This article should really be called "Patching the argumentative flaw in the Sequences created by the Quantum Physics Sequence".
There's only one big thing wrong with that Sequence: the central factual claim is wrong. I don't mean the claim that the Many Worlds interpretation is correct; I mean the claim that the Many Worlds interpretation is obviously correct. I don't agree with the ontological claim either, but I especially don't agree with the epistemological claim. It's a strawman which reduces the quantum debate to Everett versus Bohr - well, it's not really Bohr, since Bohr didn't believe wavefunctions were physical entities. Everett versus Collapse, then.
I've complained about this from the beginning, simply because I've also studied the topic and profoundly disagree with Eliezer's assessment. What I would like to see discussed on this occasion is not the physics, but rather how to patch the arguments in the Sequences that depend on this wrong sub-argument. To my eyes, this is a highly visible flaw, but it's not a deep one. It's a detail, a bug. Surely it affects nothing of substance.
However, before I proceed, I'd better back up my criticism. So: consider the existence of single-world retrocausal interpretations of quantum mechanics, such as John Cramer's transactional interpretation, which is descended from Wheeler-Feynman absorber theory. There are no superpositions, only causal chains running forward in time and backward in time. The calculus of complex-valued probability amplitudes is supposed to arise from this.
The existence of the retrocausal tradition already shows that the debate has been represented incorrectly; it should at least be Everett versus Bohr versus Cramer. I would also argue that when you look at the details, many-worlds has no discernible edge over single-world retrocausality:
- Relativity isn't an issue for the transactional interpretation: causality forwards and causality backwards are both local, it's the existence of loops in time which create the appearance of nonlocality.
- Retrocausal interpretations don't have an exact derivation of the Born rule, but neither does many-worlds.
- Many-worlds finds hope of such a derivation in a property of the quantum formalism: the resemblance of density matrix entries to probabilities. But single-world retrocausality finds such hope too: the Born probabilities can be obtained from the product of ψ with ψ*, its complex conjugate, and ψ* is the time reverse of ψ.
- Loops in time just fundamentally bug some people, but splitting worlds have the same effect on others.
I am not especially an advocate of retrocausal interpretations. They are among the possibilities; they deserve consideration and they get it. Retrocausality may or may not be an element of the real explanation of why quantum mechanics works. Progress towards the discovery of the truth requires exploration on many fronts, that's happening, we'll get there eventually. I have focused on retrocausal interpretations here just because they offer the clearest evidence that the big picture offered by the Sequence is wrong.
It's hopeless to suggest rewriting the Sequence, I don't think that would be a good use of anyone's time.

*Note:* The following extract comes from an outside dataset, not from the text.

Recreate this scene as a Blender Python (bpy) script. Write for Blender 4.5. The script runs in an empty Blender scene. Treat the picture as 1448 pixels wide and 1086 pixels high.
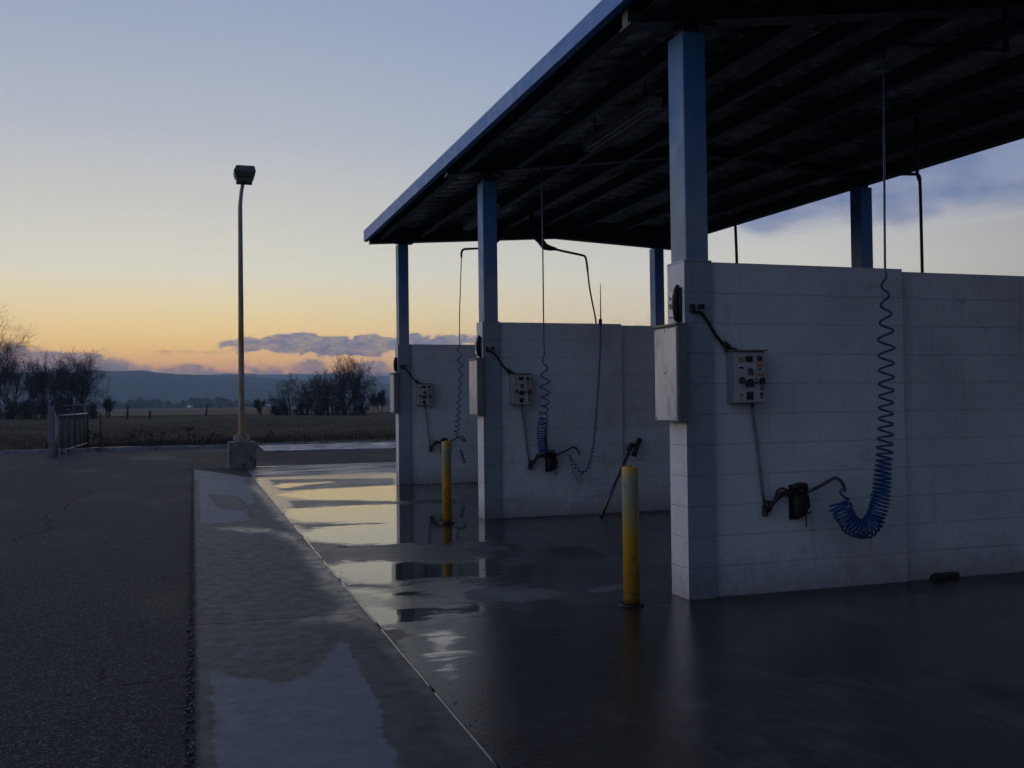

But what I would like to have, is a clear idea of the role that "the winner is ... Many Worlds!" plays in the overall flow of argument, in the great meta-sequence that is Less Wrong's foundational text; and I would also like to have a clear idea of how to patch the argument, so that it routes around this flaw.
In the wiki, it states that "Cleaning up the old confusion about QM is used to introduce basic issues in rationality (such as the technical version of Occam's Razor), epistemology, reductionism, naturalism, and philosophy of science." So there we have it - a synopsis of the function that this Sequence is supposed to perform. Perhaps we need a working group that will identify each of the individual arguments, and come up with a substitute for each one.
It's worth noting that Mitchell Porter's true objection to Many-Worlds is (if I recall correctly) his conviction that quantum phenomena are at the root of human consciousness and qualia, and that this would be ruined in the Everett interpretation.
If I understand their thinking correctly, people who believe in MWI think decoherence is responsible for the difference between one copy of a person and their almost-duplicate in another branch. So quantum mechanics turns out to play an absolutely fundamental role in any MWI-based account of consciousness, too; and I certainly have objections to the philosophy of identity that results.
But I've always had multiple problems with MWI, even when judging it just by standards appropriate to mathematical physics. Perhaps the majority of MWI advocacy consists of nothing but rhetoric - adopting the stance that "the wavefunction is all there is, and it doesn't collapse". Many exponents of MWI seem to have trouble understanding that relativity and the Born rule pose specific technical challenges to this assertion, and that they must ultimately present an implementation (of relativity) or derivation (of the Born rule) that is endogenous to the no-collapse framework; otherwise, they don't truly have a physical theory.
I find it remarkable that after years of reading about this stuff, the very first time I have seen even the beginning of a satisfactory approach to relativistic MWI is to be found in an obscure comment on an Internet physics forum (see the section called "Semi-local classical illustration"), dating from earlier this year. To me, that says something about the quality of the discourse about MWI - that the problem of relativity has hardly been posed or tackled. MWI fans may disagree with this, they may think that relativity has been given appropriate attention in the past; but my point is that these criticisms of mine are purely on the level of physics, and are about MWI failing to satisfy the minimal standards that must be met in order to have a theory at all.